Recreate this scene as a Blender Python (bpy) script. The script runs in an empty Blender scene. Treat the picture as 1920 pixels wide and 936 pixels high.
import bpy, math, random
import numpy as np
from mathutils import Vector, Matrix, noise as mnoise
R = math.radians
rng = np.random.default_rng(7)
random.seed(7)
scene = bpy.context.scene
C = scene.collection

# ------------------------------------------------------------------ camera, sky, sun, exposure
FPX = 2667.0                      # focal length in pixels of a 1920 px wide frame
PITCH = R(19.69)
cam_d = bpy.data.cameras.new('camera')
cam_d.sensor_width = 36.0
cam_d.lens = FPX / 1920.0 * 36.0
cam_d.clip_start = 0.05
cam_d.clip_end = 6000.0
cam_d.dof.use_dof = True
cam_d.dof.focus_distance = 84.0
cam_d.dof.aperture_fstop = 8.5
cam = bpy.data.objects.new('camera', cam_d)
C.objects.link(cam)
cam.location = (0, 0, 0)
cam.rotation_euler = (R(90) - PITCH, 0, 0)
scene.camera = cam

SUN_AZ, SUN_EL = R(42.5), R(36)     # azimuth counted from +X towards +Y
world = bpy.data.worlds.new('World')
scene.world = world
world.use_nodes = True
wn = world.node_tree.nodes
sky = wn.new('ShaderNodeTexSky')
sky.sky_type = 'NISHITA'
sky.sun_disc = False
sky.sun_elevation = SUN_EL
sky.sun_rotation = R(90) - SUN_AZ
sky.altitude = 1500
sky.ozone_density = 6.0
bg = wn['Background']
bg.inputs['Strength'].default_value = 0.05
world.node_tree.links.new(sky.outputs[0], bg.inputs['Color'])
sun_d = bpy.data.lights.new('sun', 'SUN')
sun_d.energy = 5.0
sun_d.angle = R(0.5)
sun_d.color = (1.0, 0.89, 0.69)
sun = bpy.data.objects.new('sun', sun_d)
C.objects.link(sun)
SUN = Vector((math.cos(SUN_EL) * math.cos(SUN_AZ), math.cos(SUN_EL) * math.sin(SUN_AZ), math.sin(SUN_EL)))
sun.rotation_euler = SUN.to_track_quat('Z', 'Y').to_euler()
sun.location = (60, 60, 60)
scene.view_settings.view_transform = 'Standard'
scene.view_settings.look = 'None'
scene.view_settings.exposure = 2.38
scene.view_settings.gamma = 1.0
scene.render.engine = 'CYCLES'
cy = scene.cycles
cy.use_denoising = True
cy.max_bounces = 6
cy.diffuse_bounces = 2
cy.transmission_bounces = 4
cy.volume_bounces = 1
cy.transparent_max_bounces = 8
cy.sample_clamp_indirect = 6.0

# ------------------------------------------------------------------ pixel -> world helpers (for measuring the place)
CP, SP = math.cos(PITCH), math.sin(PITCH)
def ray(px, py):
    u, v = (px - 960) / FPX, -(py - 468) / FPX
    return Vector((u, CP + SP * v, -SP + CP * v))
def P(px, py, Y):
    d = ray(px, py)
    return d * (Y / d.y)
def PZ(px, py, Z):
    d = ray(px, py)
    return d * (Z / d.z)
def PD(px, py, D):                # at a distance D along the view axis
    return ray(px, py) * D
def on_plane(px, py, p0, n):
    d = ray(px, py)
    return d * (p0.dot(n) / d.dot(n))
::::
PROMPT:
Print only the lines from the top of the data above down to the line holding "C = scene.collection", inclusive.

ANSWER TO THIS EXERCISE:
Recreate this scene as a Blender Python (bpy) script. The script runs in an empty Blender scene. Treat the picture as 1920 pixels wide and 936 pixels high.
import bpy, math, random
import numpy as np
from mathutils import Vector, Matrix, noise as mnoise
R = math.radians
rng = np.random.default_rng(7)
random.seed(7)
scene = bpy.context.scene
C = scene.collection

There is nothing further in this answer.